Le soluzioni sono tante, non tutte ugualmente mature. Internet of Things e Big Data sono già pronte per varcare la porta di fabbriche e uffici, i sensori riducono la dispersione energetica mentre wearable e stampa 3D sono indubbiamente promettenti anche se ancora acerbi su larga scala: perfetti per rilevazioni sul campo e prototipazioni o riparazioni veloci eppure ancora perfezionabili.
“Lo Smart Manufacturing è la strada fondamentale per il rilancio dell’industria italiana in quanto consente di far lavorare in modo più intelligente e ‘connesso’ le risorse, portando velocità e flessibilità, elementi di cui le imprese manifatturiere hanno bisogno per recuperare competitività”, concorda un altro responsabile dell’Osservatorio, Alessandro Perego.
Questa risulta una condizione essenziale per sopravvivere a mercati sempre più avanzati e globalizzati, soprattutto per un Paese come il nostro, che ha nella manifattura e le esportazioni una delle ricette per uscire dalle secche della recessione.

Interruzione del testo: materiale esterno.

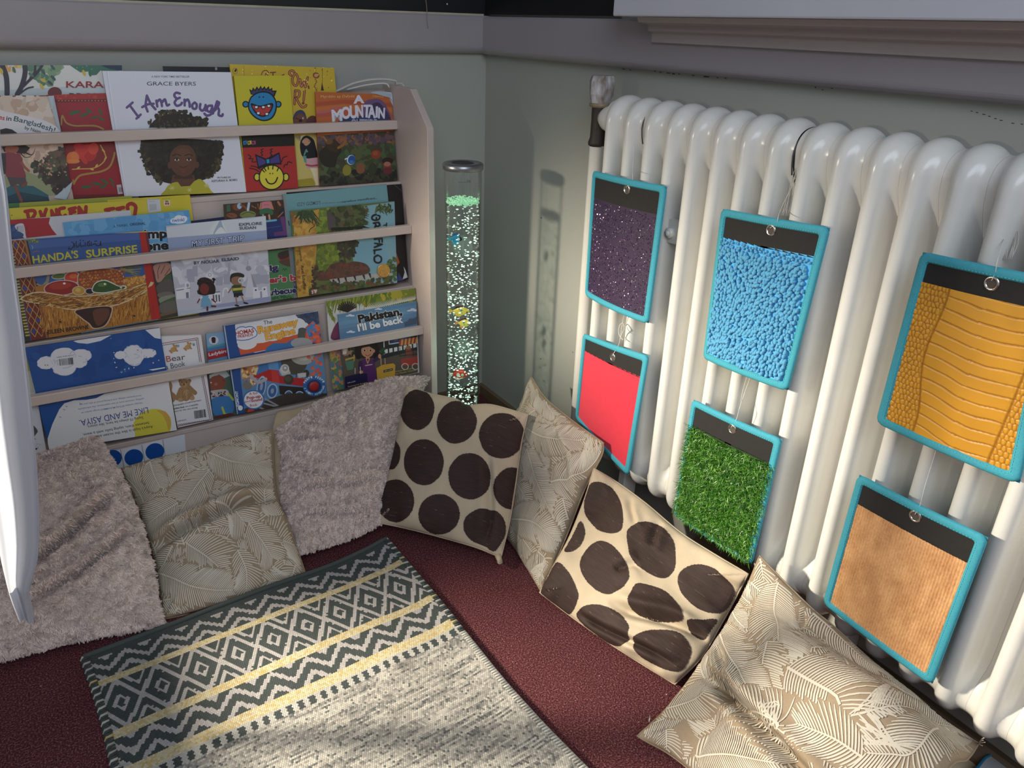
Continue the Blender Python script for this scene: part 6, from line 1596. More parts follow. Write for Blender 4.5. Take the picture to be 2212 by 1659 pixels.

Marco Taisch – anch’egli co-responsabile dell’Osservatorio – tuttavia constata che “La ricerca, pur rivelando un buon fermento anche in Italia, mostra come nel nostro Paese ci sia ancora molta strada da compiere da parte delle aziende utenti, dei fornitori e anche delle istituzioni. Le cause alla base del rallentato percorso di adozione dello Smart Manufaturing in Italia sono legate a fattori contestuali, culturali, organizzativi e di capacità dell’offerta. “Le principali barriere sono le ridotte dimensioni delle nostre imprese, i limiti di cultura digitale nelle decisioni per l’adozione delle tecnologie, l’assenza di equilibrio tra operational technology ed information technology nelle organizzazioni. E poi i problemi con i fornitori che – nella percezione delle imprese – tendono a “monetizzare” commercialmente l’innovazione proposta, più che a supportare la comprensione della portata del cambiamento”.
Il grande assente per ora, in Italia come in altri Paesi, rimane lo Smart Planning ovvero l’insieme dei processi di Production & Distribution Planning, Inventory Management e Supply Chain Event Management: la capacità di gestire in modo completamente integrato, anche tra sedi diverse, le forniture unitamente ai processi di produzione, distribuzione e inventario. Un’adeguata e innovativa pianificazione a monte sarà così il complemento ideale per processi sempre più sicuri, rapidi e automatizzati a valle. Una funzione in cui l’uomo però, per velocità di adattamento e comprensione del quadro generale, potrà essere forse affiancato ma difficilmente sostituito da macchine e algoritmi.